Prior to this policy, eligibility for asylum was not dependent on how a person arrived in the U.S., with one important exception: If they were transiting through a “safe third country,” they would first have to apply for asylum there. The U.S. has a “safe third country” agreement with Canada, for example, which is at least as safe as the U.S. and rather more welcoming of immigrants to boot.
President Donald Trump has been trying to solve the mass-migration problem by compelling Mexico and Guatemala to sign safe-third-country agreements, but these countries refuse to do so because they are not particularly safe nor are they well-resourced enough to absorb and care for hundreds of thousands of asylees. (Indeed, many of the migrants seeking refuge in the U.S. are Guatemalans hoping to escape crushing poverty there.)
Trump has gotten Mexican president Andrés Manuel López Obrador to tacitly tolerate the administration’s euphemistically titled Migrant Protection Protocols (also known as the “remain in Mexico” policy), under which migrants who apply for asylum here are sent to Mexico to await their day in immigration court, though the Mexican leader says this, too, is a unilateral U.S. policy that Mexico only goes along with for humanitarian reasons.

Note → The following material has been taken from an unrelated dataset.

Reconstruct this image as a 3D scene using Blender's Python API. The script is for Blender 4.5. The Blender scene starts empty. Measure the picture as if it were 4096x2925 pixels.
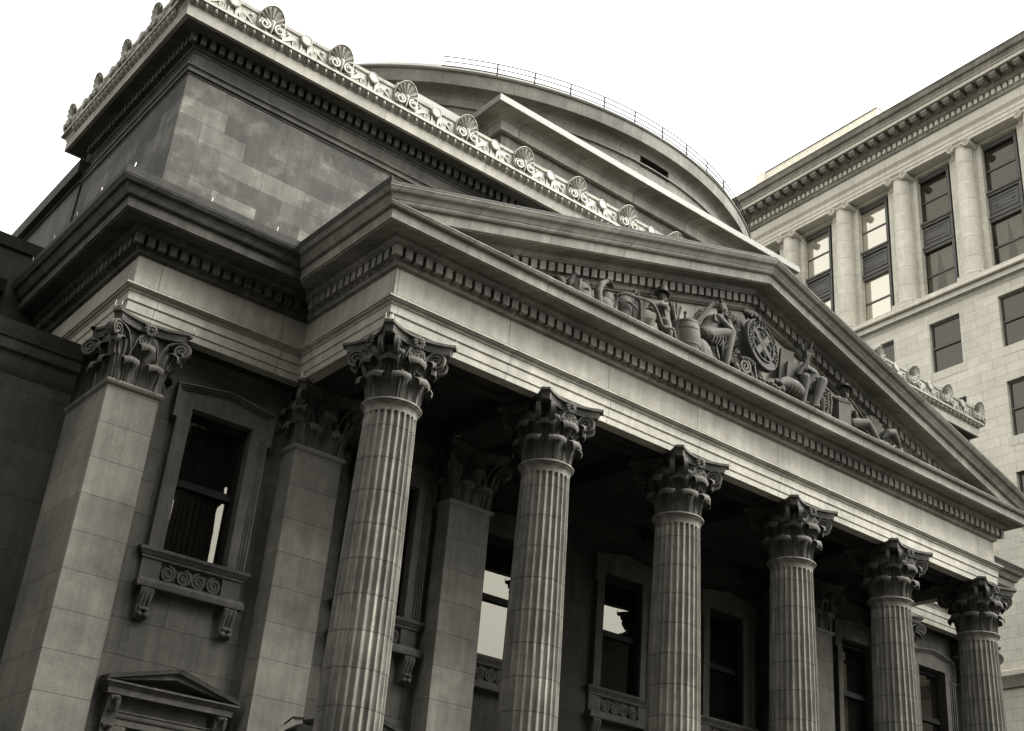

Mexico has also established a National Guard to watch its northern and southern borders and prevent illegal crossings, as part of an agreement with the Trump administration.
López Obrador faces mounting domestic criticism over his cooperation with Trump on immigration, however, and it is politically untenable for him to take it further. Mexico has not signed a safe-third-country agreement, and as Mexican foreign minister Marcel Ebrard made clear on Monday, its legislature would have to approve any such deal. On Sunday, Guatemala’s constitutional court blocked a tentative safe-third-country agreement that would require migrants from El Salvador and Honduras to seek asylum there, and Guatemalan president Jimmy Morales canceled a trip to Washington to discuss the agreement with Trump.

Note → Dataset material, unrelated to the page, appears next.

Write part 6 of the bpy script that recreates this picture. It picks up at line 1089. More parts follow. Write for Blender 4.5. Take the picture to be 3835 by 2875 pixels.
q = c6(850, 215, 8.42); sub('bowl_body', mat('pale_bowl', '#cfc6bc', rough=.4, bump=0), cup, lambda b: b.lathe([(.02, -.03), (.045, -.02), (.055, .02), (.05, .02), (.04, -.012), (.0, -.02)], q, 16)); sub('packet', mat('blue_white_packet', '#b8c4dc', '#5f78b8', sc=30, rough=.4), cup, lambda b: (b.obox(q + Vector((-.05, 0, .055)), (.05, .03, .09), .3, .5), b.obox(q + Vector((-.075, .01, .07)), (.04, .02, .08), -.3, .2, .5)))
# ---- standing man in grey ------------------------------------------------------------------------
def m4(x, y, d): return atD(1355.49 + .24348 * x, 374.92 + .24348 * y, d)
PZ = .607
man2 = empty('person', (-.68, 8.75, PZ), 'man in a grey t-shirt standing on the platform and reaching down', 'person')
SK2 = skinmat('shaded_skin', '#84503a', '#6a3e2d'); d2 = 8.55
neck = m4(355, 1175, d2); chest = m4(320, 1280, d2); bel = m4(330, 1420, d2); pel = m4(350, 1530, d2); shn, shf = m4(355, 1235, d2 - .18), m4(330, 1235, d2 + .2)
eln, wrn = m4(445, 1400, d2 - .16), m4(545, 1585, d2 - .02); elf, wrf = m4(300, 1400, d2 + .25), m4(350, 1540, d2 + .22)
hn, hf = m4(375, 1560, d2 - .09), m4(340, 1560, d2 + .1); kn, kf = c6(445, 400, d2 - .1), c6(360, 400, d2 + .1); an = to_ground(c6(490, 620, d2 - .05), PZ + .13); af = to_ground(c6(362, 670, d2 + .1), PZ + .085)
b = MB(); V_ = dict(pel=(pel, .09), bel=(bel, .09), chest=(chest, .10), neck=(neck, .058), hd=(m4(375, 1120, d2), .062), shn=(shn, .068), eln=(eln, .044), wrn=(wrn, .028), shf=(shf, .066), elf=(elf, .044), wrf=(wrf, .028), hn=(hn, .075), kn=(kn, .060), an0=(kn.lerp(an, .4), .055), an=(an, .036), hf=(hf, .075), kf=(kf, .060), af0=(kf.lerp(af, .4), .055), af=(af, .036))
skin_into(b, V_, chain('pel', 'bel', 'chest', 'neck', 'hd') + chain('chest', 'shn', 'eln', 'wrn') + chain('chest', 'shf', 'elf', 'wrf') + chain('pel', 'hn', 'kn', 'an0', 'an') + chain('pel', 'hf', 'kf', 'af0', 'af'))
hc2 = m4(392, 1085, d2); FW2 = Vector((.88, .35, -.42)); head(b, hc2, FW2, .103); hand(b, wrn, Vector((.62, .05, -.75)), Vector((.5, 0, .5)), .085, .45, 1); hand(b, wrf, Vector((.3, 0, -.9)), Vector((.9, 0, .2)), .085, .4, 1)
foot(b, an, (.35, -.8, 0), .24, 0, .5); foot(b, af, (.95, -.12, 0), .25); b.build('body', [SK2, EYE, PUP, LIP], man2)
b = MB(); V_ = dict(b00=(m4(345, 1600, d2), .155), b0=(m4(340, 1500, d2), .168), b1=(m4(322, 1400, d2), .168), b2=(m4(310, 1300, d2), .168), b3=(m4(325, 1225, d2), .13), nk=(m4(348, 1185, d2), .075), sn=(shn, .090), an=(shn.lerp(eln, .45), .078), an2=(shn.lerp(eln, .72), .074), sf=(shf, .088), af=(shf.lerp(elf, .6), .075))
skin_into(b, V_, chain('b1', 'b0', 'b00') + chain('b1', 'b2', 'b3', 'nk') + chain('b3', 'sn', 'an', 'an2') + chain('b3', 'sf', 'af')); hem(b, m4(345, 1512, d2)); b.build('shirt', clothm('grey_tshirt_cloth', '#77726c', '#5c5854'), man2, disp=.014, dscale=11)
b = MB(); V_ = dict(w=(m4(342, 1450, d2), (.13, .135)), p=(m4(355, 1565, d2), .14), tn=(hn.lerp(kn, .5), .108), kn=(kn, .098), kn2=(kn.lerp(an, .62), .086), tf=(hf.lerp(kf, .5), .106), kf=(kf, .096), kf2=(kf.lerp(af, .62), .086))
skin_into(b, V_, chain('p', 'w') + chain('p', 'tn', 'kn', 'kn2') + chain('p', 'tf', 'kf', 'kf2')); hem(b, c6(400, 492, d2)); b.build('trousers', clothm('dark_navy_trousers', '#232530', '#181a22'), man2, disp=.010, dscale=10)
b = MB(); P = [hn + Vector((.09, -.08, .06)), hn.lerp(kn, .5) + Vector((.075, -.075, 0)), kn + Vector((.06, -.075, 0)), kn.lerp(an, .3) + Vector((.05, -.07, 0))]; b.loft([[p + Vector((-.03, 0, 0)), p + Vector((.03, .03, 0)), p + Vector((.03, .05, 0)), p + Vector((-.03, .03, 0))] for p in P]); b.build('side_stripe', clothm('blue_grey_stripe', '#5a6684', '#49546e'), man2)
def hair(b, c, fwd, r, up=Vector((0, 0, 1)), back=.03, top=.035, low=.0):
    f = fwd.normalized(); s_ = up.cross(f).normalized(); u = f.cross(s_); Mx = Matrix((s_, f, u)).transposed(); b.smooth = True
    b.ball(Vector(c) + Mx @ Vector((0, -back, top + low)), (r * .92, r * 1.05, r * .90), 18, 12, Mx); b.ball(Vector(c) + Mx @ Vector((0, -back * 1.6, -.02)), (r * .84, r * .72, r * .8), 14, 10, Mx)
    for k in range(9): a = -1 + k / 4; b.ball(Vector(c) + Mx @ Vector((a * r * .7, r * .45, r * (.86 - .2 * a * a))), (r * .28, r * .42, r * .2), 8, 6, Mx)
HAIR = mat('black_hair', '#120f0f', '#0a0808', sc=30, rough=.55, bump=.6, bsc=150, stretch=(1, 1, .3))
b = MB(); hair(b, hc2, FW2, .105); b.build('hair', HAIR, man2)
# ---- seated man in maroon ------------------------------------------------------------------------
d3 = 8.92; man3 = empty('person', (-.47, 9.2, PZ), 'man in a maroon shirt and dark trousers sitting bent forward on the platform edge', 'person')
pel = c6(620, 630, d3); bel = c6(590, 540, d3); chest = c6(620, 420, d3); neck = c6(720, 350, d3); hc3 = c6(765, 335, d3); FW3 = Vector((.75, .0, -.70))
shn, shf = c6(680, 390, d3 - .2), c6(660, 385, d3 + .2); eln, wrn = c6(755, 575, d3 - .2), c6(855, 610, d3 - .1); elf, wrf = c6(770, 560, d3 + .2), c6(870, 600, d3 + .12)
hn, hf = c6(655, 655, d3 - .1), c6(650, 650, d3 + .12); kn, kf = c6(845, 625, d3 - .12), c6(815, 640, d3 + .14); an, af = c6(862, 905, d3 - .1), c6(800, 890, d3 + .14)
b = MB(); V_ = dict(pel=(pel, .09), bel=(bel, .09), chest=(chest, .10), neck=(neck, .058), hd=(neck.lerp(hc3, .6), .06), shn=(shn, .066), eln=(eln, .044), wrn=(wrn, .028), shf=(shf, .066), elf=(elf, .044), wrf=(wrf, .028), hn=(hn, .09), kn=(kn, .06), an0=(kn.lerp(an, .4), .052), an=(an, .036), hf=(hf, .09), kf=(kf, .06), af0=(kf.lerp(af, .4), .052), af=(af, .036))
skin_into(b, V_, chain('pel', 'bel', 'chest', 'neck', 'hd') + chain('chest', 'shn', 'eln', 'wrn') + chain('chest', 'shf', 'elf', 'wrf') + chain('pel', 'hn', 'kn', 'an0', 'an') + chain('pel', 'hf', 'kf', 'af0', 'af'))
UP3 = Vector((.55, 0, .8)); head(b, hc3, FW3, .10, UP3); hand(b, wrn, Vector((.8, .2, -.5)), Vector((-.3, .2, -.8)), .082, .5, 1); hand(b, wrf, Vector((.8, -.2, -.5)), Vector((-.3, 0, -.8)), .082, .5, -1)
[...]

The statement from Mexico’s foreign ministry on Monday stressed that “special attention will be paid to respecting the principle of non-refoulement, as per international law,” underlining the legal and moral imperatives the Trump administration is flouting with its new policy. Non-refoulement is a norm dating to the early years of the U.N. that prohibits a country from sending asylum seekers back to a place where they are in danger of persecution, mindful of the Holocaust victims who were denied entry into safe countries and sent back to Nazi-occupied Europe.
The U.S. implicitly recognized the principle of non-refoulement in the 1980 Refugee Act, which states that an asylum seeker can only be “removed, pursuant to a bilateral or multilateral agreement, to a country … in which the alien’s life or freedom would not be threatened.” Indeed, the fact that we have “safe third country” agreements at all is an acknowledgement that many third countries are not safe. Having no such agreements with Mexico or Guatemala, and given that neither country can possibly qualify as a safe third country, the Trump administration appears determined to violate both domestic and international law in letter and spirit.
This latest regulatory workaround seems to have been the Trump administration’s backup plan for when its attempts to reach agreements with Mexico and Guatemala fell through, but beyond its dubious legality, it is also impractical without the cooperation of Mexico in particular. Announcing this rule change unilaterally, without Mexico’s knowledge or consent, is a giant middle finger from Trump to a government that is, in his words, doing more than the Democrats in Congress to help secure the U.S. border.
Trump’s failure to stem the migration crisis and the humanitarian disaster his administration has engineered at the border both stem in part from his unilateralism and his single-minded obsession with reducing immigration: Rather than working with our neighbors to the south to address the root causes of the migrant crisis, he is pursuing a unilateral quick fix to keep his facile campaign promises and mollify his base. Pressuring poor countries into illegal agreements they can’t possibly uphold and forcing them to take on unmanageable burdens is no substitute for a genuinely multilateral solution to this regional problem.